● Exercise goal:
What follows is a listing; restate every line of it word for word.

[Scripts that build scenes]
+===+

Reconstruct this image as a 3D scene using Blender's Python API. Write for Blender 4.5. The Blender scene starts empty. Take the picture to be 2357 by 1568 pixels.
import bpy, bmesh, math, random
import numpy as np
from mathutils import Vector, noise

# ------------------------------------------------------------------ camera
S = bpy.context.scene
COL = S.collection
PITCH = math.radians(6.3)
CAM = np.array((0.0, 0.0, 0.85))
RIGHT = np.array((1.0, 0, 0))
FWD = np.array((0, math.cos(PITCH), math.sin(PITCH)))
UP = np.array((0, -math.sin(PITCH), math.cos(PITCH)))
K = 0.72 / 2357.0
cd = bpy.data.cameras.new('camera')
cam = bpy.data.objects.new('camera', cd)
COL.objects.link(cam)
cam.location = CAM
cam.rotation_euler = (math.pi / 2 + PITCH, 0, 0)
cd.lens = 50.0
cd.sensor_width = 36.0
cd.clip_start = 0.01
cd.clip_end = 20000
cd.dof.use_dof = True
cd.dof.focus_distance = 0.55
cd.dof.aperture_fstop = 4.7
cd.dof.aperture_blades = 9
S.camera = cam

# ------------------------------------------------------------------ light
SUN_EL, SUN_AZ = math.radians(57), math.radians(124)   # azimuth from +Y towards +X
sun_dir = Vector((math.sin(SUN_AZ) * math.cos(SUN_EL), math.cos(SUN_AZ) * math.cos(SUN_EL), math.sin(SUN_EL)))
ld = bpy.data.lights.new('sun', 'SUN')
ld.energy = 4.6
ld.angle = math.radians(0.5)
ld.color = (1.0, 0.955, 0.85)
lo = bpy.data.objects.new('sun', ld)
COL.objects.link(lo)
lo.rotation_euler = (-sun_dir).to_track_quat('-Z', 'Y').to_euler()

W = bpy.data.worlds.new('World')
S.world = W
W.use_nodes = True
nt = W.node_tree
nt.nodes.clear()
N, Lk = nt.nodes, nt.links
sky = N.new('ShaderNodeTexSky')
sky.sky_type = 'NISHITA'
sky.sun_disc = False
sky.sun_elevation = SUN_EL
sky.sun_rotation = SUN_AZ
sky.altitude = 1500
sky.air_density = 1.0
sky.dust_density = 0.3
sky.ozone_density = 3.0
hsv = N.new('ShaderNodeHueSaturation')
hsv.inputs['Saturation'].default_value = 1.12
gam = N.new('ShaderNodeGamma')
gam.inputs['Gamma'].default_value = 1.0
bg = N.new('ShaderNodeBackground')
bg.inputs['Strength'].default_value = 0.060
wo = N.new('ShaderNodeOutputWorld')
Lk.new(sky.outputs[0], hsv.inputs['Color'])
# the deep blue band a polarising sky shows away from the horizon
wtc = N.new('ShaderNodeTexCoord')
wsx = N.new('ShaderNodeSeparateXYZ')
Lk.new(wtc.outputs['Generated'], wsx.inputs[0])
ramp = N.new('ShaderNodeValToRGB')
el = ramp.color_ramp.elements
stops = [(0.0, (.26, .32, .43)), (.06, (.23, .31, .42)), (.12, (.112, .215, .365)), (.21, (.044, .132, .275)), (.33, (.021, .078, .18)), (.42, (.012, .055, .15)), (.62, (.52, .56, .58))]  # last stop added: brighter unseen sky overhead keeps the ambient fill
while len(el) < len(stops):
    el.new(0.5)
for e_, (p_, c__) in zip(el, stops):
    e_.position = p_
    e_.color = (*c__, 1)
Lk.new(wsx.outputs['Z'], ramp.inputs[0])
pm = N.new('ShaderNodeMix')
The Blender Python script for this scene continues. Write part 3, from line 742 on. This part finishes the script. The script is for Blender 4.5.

+===+

● Output below:
Reconstruct this image as a 3D scene using Blender's Python API. Write for Blender 4.5. The Blender scene starts empty. Take the picture to be 2357 by 1568 pixels.
import bpy, bmesh, math, random
import numpy as np
from mathutils import Vector, noise

# ------------------------------------------------------------------ camera
S = bpy.context.scene
COL = S.collection
PITCH = math.radians(6.3)
CAM = np.array((0.0, 0.0, 0.85))
RIGHT = np.array((1.0, 0, 0))
FWD = np.array((0, math.cos(PITCH), math.sin(PITCH)))
UP = np.array((0, -math.sin(PITCH), math.cos(PITCH)))
K = 0.72 / 2357.0
cd = bpy.data.cameras.new('camera')
cam = bpy.data.objects.new('camera', cd)
COL.objects.link(cam)
cam.location = CAM
cam.rotation_euler = (math.pi / 2 + PITCH, 0, 0)
cd.lens = 50.0
cd.sensor_width = 36.0
cd.clip_start = 0.01
cd.clip_end = 20000
cd.dof.use_dof = True
cd.dof.focus_distance = 0.55
cd.dof.aperture_fstop = 4.7
cd.dof.aperture_blades = 9
S.camera = cam

# ------------------------------------------------------------------ light
SUN_EL, SUN_AZ = math.radians(57), math.radians(124)   # azimuth from +Y towards +X
sun_dir = Vector((math.sin(SUN_AZ) * math.cos(SUN_EL), math.cos(SUN_AZ) * math.cos(SUN_EL), math.sin(SUN_EL)))
ld = bpy.data.lights.new('sun', 'SUN')
ld.energy = 4.6
ld.angle = math.radians(0.5)
ld.color = (1.0, 0.955, 0.85)
lo = bpy.data.objects.new('sun', ld)
COL.objects.link(lo)
lo.rotation_euler = (-sun_dir).to_track_quat('-Z', 'Y').to_euler()

W = bpy.data.worlds.new('World')
S.world = W
W.use_nodes = True
nt = W.node_tree
nt.nodes.clear()
N, Lk = nt.nodes, nt.links
sky = N.new('ShaderNodeTexSky')
sky.sky_type = 'NISHITA'
sky.sun_disc = False
sky.sun_elevation = SUN_EL
sky.sun_rotation = SUN_AZ
sky.altitude = 1500
sky.air_density = 1.0
sky.dust_density = 0.3
sky.ozone_density = 3.0
hsv = N.new('ShaderNodeHueSaturation')
hsv.inputs['Saturation'].default_value = 1.12
gam = N.new('ShaderNodeGamma')
gam.inputs['Gamma'].default_value = 1.0
bg = N.new('ShaderNodeBackground')
bg.inputs['Strength'].default_value = 0.060
wo = N.new('ShaderNodeOutputWorld')
Lk.new(sky.outputs[0], hsv.inputs['Color'])
# the deep blue band a polarising sky shows away from the horizon
wtc = N.new('ShaderNodeTexCoord')
wsx = N.new('ShaderNodeSeparateXYZ')
Lk.new(wtc.outputs['Generated'], wsx.inputs[0])
ramp = N.new('ShaderNodeValToRGB')
el = ramp.color_ramp.elements
stops = [(0.0, (.26, .32, .43)), (.06, (.23, .31, .42)), (.12, (.112, .215, .365)), (.21, (.044, .132, .275)), (.33, (.021, .078, .18)), (.42, (.012, .055, .15)), (.62, (.52, .56, .58))]  # last stop added: brighter unseen sky overhead keeps the ambient fill
while len(el) < len(stops):
    el.new(0.5)
for e_, (p_, c__) in zip(el, stops):
    e_.position = p_
    e_.color = (*c__, 1)
Lk.new(wsx.outputs['Z'], ramp.inputs[0])
pm = N.new('ShaderNodeMix')
The Blender Python script for this scene continues. Write part 3, from line 742 on. This part finishes the script. The script is for Blender 4.5.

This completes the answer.